Other California regulators are joining the state electrification effort. The California Public Utilities Commission has a $200 million program to provide incentives for low-carbon space and water heating technologies in new and existing buildings, and it recently approved another $45 million for heat pump water heater incentives through 2025. The CPUC has also revised outdated rules to make electric space and water heaters eligible for billions of dollars in ratepayer-funded energy efficiency program rebates.
The role of renewable and synthetic gas
PG&E’s letter noted that it supports a “multi-faceted approach” to meeting the state’s goals, including electrification and “decarbonizing the gas system with renewable natural gas and hydrogen.”
Renewable natural gas — methane captured from landfills, dairy farms and other sources — could replace a small portion of the fossil natural gas now filling pipelines.
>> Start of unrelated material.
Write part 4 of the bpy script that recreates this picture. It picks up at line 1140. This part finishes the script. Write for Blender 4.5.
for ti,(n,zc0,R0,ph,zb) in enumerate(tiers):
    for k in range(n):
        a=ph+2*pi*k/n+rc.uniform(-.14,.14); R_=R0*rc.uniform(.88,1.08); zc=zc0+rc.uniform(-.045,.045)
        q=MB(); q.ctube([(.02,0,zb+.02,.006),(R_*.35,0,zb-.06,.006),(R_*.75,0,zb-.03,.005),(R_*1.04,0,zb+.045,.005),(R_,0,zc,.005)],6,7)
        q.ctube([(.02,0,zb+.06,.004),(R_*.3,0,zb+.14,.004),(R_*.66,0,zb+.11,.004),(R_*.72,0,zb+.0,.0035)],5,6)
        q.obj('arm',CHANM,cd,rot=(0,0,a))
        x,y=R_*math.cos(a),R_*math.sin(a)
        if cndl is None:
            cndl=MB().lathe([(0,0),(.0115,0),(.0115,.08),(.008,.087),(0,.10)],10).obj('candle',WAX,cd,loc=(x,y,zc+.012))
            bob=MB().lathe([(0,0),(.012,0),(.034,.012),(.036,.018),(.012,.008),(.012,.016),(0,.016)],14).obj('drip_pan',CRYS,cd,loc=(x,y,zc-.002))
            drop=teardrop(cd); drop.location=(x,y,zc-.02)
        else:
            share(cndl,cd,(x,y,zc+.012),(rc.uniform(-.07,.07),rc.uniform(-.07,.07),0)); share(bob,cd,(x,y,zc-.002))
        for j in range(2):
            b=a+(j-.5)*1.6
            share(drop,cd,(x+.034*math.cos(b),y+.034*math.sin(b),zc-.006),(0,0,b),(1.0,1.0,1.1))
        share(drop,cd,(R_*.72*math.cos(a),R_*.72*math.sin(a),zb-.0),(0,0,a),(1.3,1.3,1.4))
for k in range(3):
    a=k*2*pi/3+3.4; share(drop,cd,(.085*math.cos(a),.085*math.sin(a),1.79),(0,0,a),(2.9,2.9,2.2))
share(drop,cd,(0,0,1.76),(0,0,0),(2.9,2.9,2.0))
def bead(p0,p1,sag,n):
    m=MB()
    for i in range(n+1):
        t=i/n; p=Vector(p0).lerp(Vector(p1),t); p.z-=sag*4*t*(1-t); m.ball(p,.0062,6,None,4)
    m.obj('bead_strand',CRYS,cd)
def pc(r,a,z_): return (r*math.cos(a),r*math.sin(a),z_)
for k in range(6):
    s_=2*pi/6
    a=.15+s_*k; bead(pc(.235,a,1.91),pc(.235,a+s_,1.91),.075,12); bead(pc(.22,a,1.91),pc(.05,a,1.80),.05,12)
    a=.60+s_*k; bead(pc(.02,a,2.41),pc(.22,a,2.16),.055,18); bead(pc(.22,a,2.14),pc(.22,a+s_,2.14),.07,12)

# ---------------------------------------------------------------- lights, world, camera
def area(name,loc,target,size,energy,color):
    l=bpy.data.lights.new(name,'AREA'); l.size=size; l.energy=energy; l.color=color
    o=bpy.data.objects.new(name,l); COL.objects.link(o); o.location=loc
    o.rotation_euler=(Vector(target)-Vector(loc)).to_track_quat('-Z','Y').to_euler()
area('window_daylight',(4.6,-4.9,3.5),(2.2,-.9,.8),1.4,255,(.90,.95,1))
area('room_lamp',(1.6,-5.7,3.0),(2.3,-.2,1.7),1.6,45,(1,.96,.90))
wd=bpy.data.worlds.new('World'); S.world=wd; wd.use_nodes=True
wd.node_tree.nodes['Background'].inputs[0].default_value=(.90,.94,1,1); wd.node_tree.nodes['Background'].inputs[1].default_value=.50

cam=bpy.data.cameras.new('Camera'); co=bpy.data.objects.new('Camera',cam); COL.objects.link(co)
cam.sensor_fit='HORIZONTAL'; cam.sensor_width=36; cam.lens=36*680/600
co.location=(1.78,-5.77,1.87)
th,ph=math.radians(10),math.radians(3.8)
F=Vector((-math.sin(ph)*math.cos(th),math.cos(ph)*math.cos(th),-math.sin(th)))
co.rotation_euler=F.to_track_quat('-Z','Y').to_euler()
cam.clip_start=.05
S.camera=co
So could synthetic gas, whether hydrogen generated by renewable electricity or methane created by combining hydrogen with carbon captured from other emissions to reduce its greenhouse gas impact.
But both replacements are highly unlikely to be able to grow to the scale needed to replace the volume of fossil natural gas now used in the U.S., according to a recent report from the Natural Resources Defense Council.
Instead, renewable or synthetic natural gas should be reserved for highest-value uses such as industrial processes or aviation, leaving buildings to rely on electricity increasingly powered by renewable sources to replace lower-value uses like building heating and cooking, Greene said. A recent report prepared for the California Energy Commission found that “building electrification is likely to be a lower-cost, lower-risk long-term strategy compared to renewable natural gas.”